秋田城の停廃問題
出典: フリー百科事典『ウィキペディア(Wikipedia)』 (2021/06/09 14:47 UTC 版)
呰麻呂の反乱の以前から現在の東北地方の情勢はかなり不穏であり、呰麻呂の乱に先立つ宝亀5年(774年)には、海道蝦夷が反乱して桃生城を襲撃した。後世、「三十八年戦争」とも称される苛烈な戦乱の時代はこの時既に始まりを迎えていたのであり、そもそも呰麻呂や伊佐西古が政府から叙位を受けていたのも、そのような情勢下で政府側に立って活動した功績を嘉されてのことである。 出羽国においても、宝亀2年(771年)の渤海国使来着を伝える記事の中で「出羽国賊地野代」(現在の秋田県能代市にあたる)と記されており、従前は秋田城の支配下にあった野代がこの時期政府の支配から離脱して「賊地」となっていた。この野代の蝦夷からの圧迫により、秋田の百姓が攻撃される恐れがあったので、秋田城を停廃して、民衆を河辺郡に移そうとする考えが宝亀初期より存在した。百姓が移住を嫌がったので宝亀11年まで移住を実現できず問題が先送りとなっていたが、当事国である出羽国としては、秋田城の維持にかかる負担は過重だったのである。この秋田城の停廃問題であるが、この宝亀初期から宝亀11年(780年)まで継続して停止状態にあったとみる見解と、宝亀7年(776年)頃までに一度復活しその後宝亀9年(778年)以後に再度停止したとみる見解があるが、今泉隆雄は後者の見解を採用している。 このように秋田城の存廃と、その周辺住民の先行きが揺れ動く中で、秋田城の支配下にあった蝦狄の志良須、俘囚の宇奈古らは、安倍家麻呂に対し秋田城廃止による不安を訴え、このまま城が永久に放棄されてしまうのか、元のように保つことはできないのかと言上している。彼らのように政府側に帰属する蝦夷系住民にとって、城の廃止は敵対する集団から攻撃される危険を招き、まさしく死活問題だったのである。家麻呂はこの訴えを政府に伝えて対応を求めた。
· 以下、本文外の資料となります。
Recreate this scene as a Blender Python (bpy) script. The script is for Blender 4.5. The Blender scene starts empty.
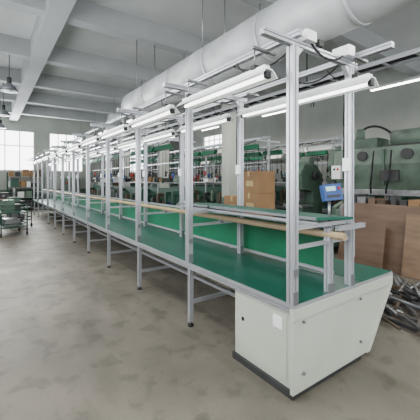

政府からの回答は、秋田城は久しく敵を防ぎ民を守ってきたものであるから、放棄するのは得策でないとし、これを廃止せずに暫定的な措置として鎮狄将軍の率いる兵を駐屯させて鎮守させ、また鎮狄使か出羽国司の一人を駐在させて専当官とするべしという内容であった。加えて、由理柵(現在の秋田県由利本荘市にあったと推定される城柵)にも兵士を駐屯させ、秋田城と相互に救援するよう命じている。 秋田城の暫定的な維持が決定した一方で、由理柵の防備が命じられているのは、既に秋田城以南の情勢も不穏になっていたことを示すものである。同様のことは更に南側の大室塞(現在の山形県尾花沢市付近にあったと推定される城柵)でも起きており、宝亀11年12月には光仁天皇からその防御を命じられることとなる。由理や大室といった、出羽国中部の地域も「賊の要害」(敵の攻撃を防ぐための場所)と呼ばれる最前線へと変貌したことになる。しかしながら記録上鎮狄使の活動が見られるのはこの時までで、翌年5月に安倍家麻呂が上野守に任じられていることから、それまでには出羽国に派遣された鎮狄使は任務を終了していたと考えられる。